Il est évident que l’extrémisme est la conséquence directe de l’occultation de la spiritualité. Un adage qui rime en arabe dit que lorsque cette dernière disparaît, l’extrémisme apparaît. Dans un désert spirituel, les hommes se rabattent naturellement sur toutes sortes de mirage. C’est à la société de donner des offres culturelles porteuses de sens. C’est ce qui fait que la culture aujourd’hui est un enjeu sociétal et politique majeur. Ce qu’il faut retenir des grands penseurs arabes comme Ibn Rochd, Al Farabi et d’autres, c’est leur conviction que le monde est meilleur quand les pensées qui y ont droit de cité sont celles où l’amour et la spiritualité tiennent une grande place. Aussi, faut-il garder à l’esprit que cet âge d’or de la pensée islamique était une combinaision de la philosophie en toute liberté, de la science qui doit être un fondement de la société et de la spiritualité comme mode de vie.
Crise des valeurs
L’autre point important à traiter dans ce dossier, est celui de l’éthique et des valeurs. Nous traversons, sans aucun doute une énorme crise de valeurs qui a favorisé l’implantation d’idées archaïques et obscurantistes. Un retour aux sources est-il urgent aujourd’hui pour juguler cette montée et y faire face? La réponse est oui et sans ambages. Et cette crise prend des formes multiples. La question est de savoir comment, avec quel bagage, d’éducation et d’apprentissage, d’acculturation sociale, et le mot acculturation ici signifie l’entrée dans un processus culturel, nous pouvons l’aborder et y faire face. Le monde est ainsi fait. Les crises peuvent donc être matérielles et immatérielles. Comment répondre par exemple au désarroi identitaire qui amène un grand nombre de jeunes à se replier sur des identités réinventées sur un mode pathologique, ce que Amine Maalouf avait appelé des identités meurtrières?
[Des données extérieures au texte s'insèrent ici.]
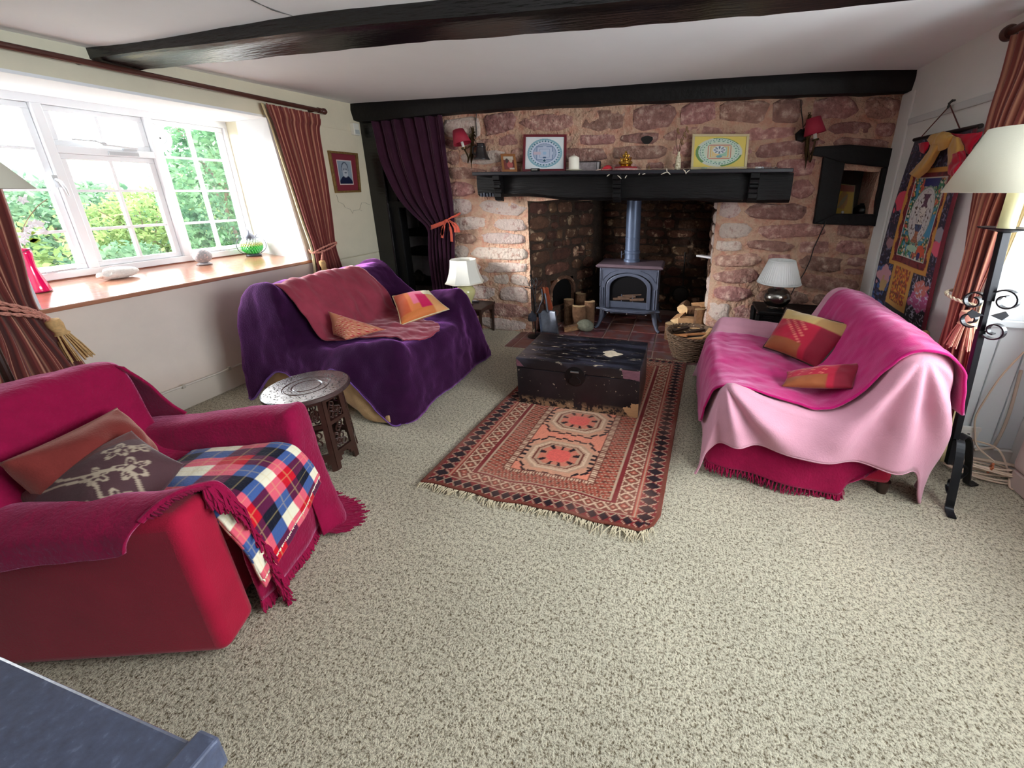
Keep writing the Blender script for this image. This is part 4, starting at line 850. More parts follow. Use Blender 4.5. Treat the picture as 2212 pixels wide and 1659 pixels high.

Aller au fond de ces questions c’est traiter les dérives radicales dont vous parlez à leurs racines et ne pas se contenter d’en éponger les effets. Et le retour à la pensée arabe médiévale peut être d’une grande aide, pour d’abord comprendre les fondements de l’islam, les grands axes de la spiritualité dans sa relation avec le vivre-ensemble, dans un monde en constants changements. Et surtout, revenir à des fondamentaux comme la tolérance.